With 70 per cent of Emiratis under the age of 35 in debt – some of them with cripplingly large loans – the call for financial literacy to be taught at school is timely. As The National reported yesterday, the Emirates Foundation and the Ministry of Education have teamed up to ensure Emiratis will learn how to manage their money for when they start working.
This is not to say that debt is implicitly bad. There are good reasons to take out loans, such as to buy a home or for further education to improve career prospects. But equally there is bad debt, where money is borrowed to sustain an unaffordable lifestyle or for ephemeral expenses such as fast cars and lavish holidays. It is important for everyone to appreciate the difference.

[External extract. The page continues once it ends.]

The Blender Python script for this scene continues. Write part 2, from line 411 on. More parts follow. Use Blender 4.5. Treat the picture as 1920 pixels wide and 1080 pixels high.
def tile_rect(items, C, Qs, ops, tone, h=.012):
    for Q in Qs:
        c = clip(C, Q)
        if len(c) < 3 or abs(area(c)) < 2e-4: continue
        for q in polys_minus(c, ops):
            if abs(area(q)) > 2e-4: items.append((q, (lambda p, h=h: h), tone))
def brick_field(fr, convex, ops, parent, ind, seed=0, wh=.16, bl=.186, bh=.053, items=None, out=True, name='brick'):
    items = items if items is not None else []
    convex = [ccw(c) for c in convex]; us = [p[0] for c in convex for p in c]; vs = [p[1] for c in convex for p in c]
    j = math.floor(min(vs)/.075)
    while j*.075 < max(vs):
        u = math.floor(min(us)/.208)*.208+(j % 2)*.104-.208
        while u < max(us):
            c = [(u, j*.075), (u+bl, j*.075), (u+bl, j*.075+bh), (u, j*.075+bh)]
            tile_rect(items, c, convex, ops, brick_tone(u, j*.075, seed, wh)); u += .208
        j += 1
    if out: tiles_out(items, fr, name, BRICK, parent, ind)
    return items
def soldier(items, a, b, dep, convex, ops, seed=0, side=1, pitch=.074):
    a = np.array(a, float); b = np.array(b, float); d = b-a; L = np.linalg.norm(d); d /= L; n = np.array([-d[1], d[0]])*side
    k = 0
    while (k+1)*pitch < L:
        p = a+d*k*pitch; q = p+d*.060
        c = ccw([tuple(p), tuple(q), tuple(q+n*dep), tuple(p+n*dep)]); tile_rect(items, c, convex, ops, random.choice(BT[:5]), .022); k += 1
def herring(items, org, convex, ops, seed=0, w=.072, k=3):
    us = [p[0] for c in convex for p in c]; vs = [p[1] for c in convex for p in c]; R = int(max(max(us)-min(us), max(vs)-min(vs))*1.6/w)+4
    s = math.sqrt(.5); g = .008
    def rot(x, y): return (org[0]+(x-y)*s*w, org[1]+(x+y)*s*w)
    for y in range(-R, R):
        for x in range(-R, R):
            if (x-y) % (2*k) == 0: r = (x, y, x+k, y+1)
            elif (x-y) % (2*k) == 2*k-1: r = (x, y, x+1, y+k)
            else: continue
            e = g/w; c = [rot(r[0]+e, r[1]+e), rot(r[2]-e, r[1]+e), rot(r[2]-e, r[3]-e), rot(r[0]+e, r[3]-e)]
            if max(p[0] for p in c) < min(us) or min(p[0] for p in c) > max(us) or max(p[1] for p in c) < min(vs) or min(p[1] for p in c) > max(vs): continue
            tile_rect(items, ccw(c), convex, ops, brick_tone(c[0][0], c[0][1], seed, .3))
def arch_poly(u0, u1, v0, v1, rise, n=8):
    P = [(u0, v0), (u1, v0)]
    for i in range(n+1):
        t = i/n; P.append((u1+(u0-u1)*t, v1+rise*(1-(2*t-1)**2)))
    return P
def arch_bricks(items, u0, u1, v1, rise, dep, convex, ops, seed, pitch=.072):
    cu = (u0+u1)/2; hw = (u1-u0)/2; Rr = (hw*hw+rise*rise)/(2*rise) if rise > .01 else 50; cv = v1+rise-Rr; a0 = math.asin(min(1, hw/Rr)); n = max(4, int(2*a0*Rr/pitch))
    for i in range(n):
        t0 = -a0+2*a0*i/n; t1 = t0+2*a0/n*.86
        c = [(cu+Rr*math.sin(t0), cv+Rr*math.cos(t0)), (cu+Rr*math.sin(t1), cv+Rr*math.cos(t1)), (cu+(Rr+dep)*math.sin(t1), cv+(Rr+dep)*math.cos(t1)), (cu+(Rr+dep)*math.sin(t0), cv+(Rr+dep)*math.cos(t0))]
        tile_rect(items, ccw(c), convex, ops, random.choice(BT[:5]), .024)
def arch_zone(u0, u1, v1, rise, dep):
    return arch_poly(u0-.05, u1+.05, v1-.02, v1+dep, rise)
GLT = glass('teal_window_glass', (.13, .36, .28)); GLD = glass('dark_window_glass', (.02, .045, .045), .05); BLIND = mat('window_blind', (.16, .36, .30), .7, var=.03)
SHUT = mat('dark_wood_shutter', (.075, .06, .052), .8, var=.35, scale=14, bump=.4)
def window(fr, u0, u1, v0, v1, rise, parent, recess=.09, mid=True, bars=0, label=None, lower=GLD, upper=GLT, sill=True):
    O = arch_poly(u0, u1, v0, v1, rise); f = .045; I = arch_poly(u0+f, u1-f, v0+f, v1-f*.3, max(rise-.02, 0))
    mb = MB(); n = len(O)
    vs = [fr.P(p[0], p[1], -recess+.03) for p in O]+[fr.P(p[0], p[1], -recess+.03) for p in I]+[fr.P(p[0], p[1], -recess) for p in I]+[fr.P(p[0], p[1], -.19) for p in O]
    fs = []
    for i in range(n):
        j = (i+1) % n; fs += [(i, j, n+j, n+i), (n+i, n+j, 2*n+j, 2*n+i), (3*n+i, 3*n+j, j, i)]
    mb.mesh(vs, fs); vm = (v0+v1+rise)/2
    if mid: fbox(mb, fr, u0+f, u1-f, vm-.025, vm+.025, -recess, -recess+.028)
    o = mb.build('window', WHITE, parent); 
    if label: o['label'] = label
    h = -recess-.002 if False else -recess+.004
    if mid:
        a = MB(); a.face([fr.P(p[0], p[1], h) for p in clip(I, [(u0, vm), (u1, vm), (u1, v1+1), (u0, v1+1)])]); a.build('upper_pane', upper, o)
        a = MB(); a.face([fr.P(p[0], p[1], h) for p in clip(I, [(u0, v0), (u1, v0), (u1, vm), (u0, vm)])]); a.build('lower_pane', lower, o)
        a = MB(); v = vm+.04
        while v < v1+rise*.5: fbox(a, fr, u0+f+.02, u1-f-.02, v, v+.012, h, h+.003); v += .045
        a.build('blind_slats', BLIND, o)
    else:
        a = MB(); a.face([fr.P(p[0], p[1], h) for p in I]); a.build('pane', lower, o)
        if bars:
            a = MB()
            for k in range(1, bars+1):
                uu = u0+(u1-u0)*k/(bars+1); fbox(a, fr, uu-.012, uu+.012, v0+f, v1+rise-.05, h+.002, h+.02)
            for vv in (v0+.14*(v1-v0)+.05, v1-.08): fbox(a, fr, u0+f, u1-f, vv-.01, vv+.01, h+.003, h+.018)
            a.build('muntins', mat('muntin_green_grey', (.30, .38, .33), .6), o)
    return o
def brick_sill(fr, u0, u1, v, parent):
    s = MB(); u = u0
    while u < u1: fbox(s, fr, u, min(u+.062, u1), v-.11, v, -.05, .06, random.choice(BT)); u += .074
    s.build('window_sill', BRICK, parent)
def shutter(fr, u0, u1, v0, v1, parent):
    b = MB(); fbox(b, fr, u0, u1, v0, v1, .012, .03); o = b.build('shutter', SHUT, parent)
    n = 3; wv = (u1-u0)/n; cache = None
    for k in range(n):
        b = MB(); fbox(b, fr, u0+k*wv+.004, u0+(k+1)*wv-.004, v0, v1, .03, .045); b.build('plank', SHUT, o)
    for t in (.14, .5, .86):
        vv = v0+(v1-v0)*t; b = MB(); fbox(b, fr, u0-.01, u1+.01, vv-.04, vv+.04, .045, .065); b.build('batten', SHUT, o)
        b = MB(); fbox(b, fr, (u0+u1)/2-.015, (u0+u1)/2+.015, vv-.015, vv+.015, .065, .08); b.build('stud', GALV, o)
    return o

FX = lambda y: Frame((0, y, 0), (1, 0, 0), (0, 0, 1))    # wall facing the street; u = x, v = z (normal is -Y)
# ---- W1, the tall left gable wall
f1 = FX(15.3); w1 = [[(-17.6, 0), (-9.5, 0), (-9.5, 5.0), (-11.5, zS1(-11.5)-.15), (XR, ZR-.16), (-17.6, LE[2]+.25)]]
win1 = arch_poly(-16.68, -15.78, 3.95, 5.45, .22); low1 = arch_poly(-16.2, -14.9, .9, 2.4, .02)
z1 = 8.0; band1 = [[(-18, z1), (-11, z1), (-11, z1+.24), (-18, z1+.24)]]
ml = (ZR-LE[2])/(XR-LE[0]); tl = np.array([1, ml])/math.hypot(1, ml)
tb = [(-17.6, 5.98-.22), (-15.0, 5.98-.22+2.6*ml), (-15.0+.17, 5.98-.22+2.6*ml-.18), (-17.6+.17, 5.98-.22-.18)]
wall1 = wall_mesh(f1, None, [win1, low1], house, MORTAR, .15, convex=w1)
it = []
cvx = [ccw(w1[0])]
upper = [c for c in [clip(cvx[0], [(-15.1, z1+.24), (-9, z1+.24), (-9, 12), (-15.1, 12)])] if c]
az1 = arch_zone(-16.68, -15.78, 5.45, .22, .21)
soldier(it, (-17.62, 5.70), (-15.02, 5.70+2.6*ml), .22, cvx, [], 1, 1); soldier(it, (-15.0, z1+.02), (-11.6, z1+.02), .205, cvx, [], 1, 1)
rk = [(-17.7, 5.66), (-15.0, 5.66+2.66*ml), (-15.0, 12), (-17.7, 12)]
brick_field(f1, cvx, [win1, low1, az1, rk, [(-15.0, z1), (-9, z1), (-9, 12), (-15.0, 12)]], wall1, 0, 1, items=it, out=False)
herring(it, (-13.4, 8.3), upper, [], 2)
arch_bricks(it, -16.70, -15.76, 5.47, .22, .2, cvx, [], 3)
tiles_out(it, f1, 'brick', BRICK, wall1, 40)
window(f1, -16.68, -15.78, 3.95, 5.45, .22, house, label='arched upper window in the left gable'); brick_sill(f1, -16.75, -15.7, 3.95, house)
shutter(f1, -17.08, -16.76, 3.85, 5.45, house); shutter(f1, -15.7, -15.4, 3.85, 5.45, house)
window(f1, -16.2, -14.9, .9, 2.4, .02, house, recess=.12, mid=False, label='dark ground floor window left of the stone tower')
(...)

This is hardly an issue unique to the UAE, but there are special circumstances that may make the situation here particularly acute. While there must be a degree of personal responsibility when it comes to financial literacy, so too the banks must act prudently. The example cited yesterday of the Emirati who was able to borrow Dh450,000 on a monthly income of Dh21,000 makes for chilling reading and reflects as badly on the banks as it does on the imprudent borrower.
Part of the problem is that on occasion, the government has helped Emiratis who have incurred debts so large that there was no reasonable prospect of repayment. One wonders how much this influenced banks when assessing applications by nationals, with the result that loans are more often made by sales people who look only to their own commission rather than credit officers who take an actuarial approach to the prospects of the loan being repaid.
The advent of the Etihad Credit Bureau, to share debt information between banks, should mean an end to such imprudent lending but the continuing habit of banks cold-calling residents offering huge loans suggests this problem persists.
Financial literacy will help us ignore these siren calls and manage our money responsibly. But banks must also be responsible. Deliberately targeting those who are unable to pay is unacceptably predatory practice. The banks must face up to their responsibility – or they cannot be surprised if they find regulations and laws brought in to curb them.